## Work required
Write out, unchanged, the lines from the one holding "undergrowth('creeper_undergrowth', 'darker leaves" to the close of the listing. Both the first and last lines belong in it.

## Data extract
╔══

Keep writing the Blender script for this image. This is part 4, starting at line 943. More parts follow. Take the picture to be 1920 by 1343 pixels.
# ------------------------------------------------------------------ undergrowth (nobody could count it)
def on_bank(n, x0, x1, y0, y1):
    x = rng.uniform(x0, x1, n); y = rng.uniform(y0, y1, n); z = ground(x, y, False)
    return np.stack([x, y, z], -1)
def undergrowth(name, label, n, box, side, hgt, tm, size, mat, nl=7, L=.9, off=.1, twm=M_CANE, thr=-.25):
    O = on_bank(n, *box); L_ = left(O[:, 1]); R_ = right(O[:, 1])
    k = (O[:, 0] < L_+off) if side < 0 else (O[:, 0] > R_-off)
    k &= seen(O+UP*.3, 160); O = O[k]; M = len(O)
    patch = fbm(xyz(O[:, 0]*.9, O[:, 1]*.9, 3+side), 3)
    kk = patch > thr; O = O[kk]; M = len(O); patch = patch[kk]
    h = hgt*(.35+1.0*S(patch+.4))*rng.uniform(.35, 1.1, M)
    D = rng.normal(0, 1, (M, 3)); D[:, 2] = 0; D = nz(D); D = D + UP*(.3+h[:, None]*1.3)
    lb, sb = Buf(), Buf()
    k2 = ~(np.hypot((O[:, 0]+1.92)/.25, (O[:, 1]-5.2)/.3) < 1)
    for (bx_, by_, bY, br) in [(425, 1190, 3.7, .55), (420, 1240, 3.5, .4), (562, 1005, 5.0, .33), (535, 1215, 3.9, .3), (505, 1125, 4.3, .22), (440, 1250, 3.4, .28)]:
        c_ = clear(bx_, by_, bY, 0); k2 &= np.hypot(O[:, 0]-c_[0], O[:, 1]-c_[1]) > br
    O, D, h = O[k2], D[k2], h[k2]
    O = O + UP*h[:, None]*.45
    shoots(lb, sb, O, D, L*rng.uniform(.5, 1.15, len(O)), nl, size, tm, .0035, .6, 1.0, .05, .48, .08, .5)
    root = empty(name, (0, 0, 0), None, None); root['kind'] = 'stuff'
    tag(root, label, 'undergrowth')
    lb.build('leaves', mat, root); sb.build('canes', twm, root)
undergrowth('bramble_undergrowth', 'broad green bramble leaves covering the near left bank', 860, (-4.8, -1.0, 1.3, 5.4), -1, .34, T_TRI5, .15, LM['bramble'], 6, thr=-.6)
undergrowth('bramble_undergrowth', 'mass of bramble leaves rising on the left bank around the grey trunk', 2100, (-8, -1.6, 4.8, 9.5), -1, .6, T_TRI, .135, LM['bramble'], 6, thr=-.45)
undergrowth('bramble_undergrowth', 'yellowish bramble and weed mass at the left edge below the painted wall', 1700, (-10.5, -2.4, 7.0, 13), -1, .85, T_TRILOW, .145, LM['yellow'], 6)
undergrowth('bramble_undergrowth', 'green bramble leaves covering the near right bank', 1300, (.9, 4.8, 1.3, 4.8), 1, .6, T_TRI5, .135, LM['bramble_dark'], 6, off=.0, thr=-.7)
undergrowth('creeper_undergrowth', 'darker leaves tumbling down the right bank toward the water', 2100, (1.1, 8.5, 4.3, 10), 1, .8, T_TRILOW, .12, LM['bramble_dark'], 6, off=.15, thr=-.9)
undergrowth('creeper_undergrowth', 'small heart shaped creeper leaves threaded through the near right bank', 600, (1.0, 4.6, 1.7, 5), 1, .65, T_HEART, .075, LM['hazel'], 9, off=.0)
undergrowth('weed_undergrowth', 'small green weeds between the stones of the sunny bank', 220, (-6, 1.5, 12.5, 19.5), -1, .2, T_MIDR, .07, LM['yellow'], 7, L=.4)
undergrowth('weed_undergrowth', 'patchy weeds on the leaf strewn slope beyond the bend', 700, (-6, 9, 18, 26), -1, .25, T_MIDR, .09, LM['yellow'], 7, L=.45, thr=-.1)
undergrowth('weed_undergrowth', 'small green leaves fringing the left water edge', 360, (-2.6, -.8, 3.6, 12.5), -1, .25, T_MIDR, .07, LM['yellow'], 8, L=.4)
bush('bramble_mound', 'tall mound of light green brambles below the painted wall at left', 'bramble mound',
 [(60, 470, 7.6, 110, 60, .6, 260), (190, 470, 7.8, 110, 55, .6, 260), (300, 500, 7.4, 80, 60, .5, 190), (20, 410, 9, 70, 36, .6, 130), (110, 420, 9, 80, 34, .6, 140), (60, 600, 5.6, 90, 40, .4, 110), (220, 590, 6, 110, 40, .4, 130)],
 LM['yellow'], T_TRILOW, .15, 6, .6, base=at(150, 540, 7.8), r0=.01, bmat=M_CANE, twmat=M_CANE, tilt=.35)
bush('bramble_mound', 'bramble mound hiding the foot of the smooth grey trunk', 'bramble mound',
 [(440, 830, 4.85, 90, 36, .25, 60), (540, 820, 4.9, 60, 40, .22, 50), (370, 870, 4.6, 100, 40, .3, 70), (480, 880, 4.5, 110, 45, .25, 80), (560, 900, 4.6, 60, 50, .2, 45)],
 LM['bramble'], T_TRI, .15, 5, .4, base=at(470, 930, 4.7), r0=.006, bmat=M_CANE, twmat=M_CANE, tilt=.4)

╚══

## Solution to this problem
undergrowth('creeper_undergrowth', 'darker leaves tumbling down the right bank toward the water', 2100, (1.1, 8.5, 4.3, 10), 1, .8, T_TRILOW, .12, LM['bramble_dark'], 6, off=.15, thr=-.9)
undergrowth('creeper_undergrowth', 'small heart shaped creeper leaves threaded through the near right bank', 600, (1.0, 4.6, 1.7, 5), 1, .65, T_HEART, .075, LM['hazel'], 9, off=.0)
undergrowth('weed_undergrowth', 'small green weeds between the stones of the sunny bank', 220, (-6, 1.5, 12.5, 19.5), -1, .2, T_MIDR, .07, LM['yellow'], 7, L=.4)
undergrowth('weed_undergrowth', 'patchy weeds on the leaf strewn slope beyond the bend', 700, (-6, 9, 18, 26), -1, .25, T_MIDR, .09, LM['yellow'], 7, L=.45, thr=-.1)
undergrowth('weed_undergrowth', 'small green leaves fringing the left water edge', 360, (-2.6, -.8, 3.6, 12.5), -1, .25, T_MIDR, .07, LM['yellow'], 8, L=.4)
bush('bramble_mound', 'tall mound of light green brambles below the painted wall at left', 'bramble mound',
 [(60, 470, 7.6, 110, 60, .6, 260), (190, 470, 7.8, 110, 55, .6, 260), (300, 500, 7.4, 80, 60, .5, 190), (20, 410, 9, 70, 36, .6, 130), (110, 420, 9, 80, 34, .6, 140), (60, 600, 5.6, 90, 40, .4, 110), (220, 590, 6, 110, 40, .4, 130)],
 LM['yellow'], T_TRILOW, .15, 6, .6, base=at(150, 540, 7.8), r0=.01, bmat=M_CANE, twmat=M_CANE, tilt=.35)
bush('bramble_mound', 'bramble mound hiding the foot of the smooth grey trunk', 'bramble mound',
 [(440, 830, 4.85, 90, 36, .25, 60), (540, 820, 4.9, 60, 40, .22, 50), (370, 870, 4.6, 100, 40, .3, 70), (480, 880, 4.5, 110, 45, .25, 80), (560, 900, 4.6, 60, 50, .2, 45)],
 LM['bramble'], T_TRI, .15, 5, .4, base=at(470, 930, 4.7), r0=.006, bmat=M_CANE, twmat=M_CANE, tilt=.4)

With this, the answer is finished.